If it is a string of classic Disney movies, this changes completely. Disney movies are the movies I put on when I’m lonely or bored or doing homework. If someone comes in and starts talking to me, I’m happy to give them my attention and ignore the screen.
Rituals….hmmm. When I marathon certain shows that both I and my husband watch, we can watch together. We both know the rules, no talking, no texting and no interruptions what so ever. We sit on the couch, each of us on our respective “sides” and watch. At the end we discuss our favorite parts of the show and what characters we like or may not like in the episode. However when I marathon shows that I like to watch and he hates, I have to be alone. Not just alone in the room watching, but home alone because I can’t take his snide remarks about the show that I happen to be watching. I sit on the couch with my phone, favorite burgundy fuzzy blanket and a glass of whatever. I never really realized I had rituals when marathoning, but I guess it’s thats just part of what makes us marathon, comfortable surroundings, I assume, make it more likely to marathon, at least for me.

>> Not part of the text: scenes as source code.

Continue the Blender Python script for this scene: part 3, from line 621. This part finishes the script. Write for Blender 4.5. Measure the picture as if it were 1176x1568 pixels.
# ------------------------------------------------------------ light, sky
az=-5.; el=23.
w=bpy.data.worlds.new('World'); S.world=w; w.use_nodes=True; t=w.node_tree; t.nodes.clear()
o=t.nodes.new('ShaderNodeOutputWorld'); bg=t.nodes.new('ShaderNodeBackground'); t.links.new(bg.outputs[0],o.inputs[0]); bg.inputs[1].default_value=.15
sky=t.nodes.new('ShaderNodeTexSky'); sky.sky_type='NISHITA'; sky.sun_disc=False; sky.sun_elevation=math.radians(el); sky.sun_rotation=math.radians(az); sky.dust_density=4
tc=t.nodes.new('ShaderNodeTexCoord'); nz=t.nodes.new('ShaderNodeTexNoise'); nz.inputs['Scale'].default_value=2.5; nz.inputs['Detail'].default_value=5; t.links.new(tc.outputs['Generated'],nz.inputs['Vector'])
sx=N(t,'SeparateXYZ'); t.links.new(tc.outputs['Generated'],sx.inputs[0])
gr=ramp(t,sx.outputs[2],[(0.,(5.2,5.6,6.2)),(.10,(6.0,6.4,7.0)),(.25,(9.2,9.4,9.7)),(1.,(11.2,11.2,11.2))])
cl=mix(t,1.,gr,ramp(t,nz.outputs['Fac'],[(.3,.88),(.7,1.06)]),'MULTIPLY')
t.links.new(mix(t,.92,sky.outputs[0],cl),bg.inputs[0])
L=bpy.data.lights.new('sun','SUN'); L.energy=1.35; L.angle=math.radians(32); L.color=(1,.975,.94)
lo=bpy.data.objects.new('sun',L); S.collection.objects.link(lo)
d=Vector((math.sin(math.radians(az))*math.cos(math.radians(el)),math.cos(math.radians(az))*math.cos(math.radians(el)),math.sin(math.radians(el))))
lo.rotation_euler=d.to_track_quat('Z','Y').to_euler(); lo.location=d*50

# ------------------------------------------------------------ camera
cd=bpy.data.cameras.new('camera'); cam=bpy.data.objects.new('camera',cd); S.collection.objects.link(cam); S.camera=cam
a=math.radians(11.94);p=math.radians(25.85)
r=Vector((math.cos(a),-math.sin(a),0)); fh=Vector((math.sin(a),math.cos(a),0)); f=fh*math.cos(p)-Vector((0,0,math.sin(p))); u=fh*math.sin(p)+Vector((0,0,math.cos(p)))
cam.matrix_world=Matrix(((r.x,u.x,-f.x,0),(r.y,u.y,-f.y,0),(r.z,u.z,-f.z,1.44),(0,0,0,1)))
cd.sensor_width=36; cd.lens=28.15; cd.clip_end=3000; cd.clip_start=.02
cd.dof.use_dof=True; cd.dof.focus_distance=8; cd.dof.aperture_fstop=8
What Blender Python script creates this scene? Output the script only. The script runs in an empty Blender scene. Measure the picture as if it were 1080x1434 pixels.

I began marathoning when I became bored with the fact the there was nothing but re-runs on TV and I was without any company. Being alone in the beginning, began the habit of needing to always be on my own while watching Netflix. I never thought that I would be bothered by someone else in the room until my mom disrupted my marathoning to ask me a question. The surprise of her barging in made upset and now I cannot watch any type of show that I love with anyone else and I get an attitude if someone interrupts me. Besides needing to be alone, I always prop myself upwards with plenty of pillows in my bed, with a glass of water beside me while watching Netflix through headphones to keep outside sounds and distractions away.
When I media marathon my favorite shows, Grimm and Once Upon a Time, I prefer to watch it alone with a glass of wine and some popcorn, and wrapped in a blanket. It was not until I read this blog post though that I actually realized how this is a routine of mine. However, during this past summer I marathoned a couple TV shows and movie trilogies with my mom and we had a couple different rituals. We would watch the newest show in our living room, each on a different couch, and with a snack. As opposed to when I marathon by myself and are no social interaction whatsoever during this crucial time, when I marathon with my mom we discuss what is going on during the commercial breaks and after the show is over. I think it all depends on what kind of show you are marathoning whether or not you can watch it with other people and also what kind of rituals you have. I will definitely from this point on observe what I do when I am media marathoning.
As far as rituals go, i like to be on my laptop in gym shorts. It doesn’t matter where i am, as long as I’m comfortable. But socially, I like it better when I watch a show by myself first. Then i get to come to my own conclusions and i won’t interpret anything throw any lens but my own. But I do think that going back and watching something with a group of people opens up my mind to new interpretations that I wouldn’t have had on my own. It’s interesting to see what other people think and compare them to my own ideas. Sometimes I catch things I missed or look at things in a new light.
One of the reasons why I like netflix so much and why, at least for me, it has facilitated marathons is because I can choose to marathon whenever I want. In terms of rituals, I never really had a set time or place to want to marathon except usually for books. With these I like to be in a quite place and preferably by myself so I can really focus on what I am reading. For movies and tv shows I usually find that I prefer to watch these in groups, but no bigger than 3 people. In a small group it can be fun sometimes to see other peoples reactions or to get their perspective. I also like to be able to talk about what I watched. In larger groups than that though it can be easy to get distracted from what you are watching and you can miss things.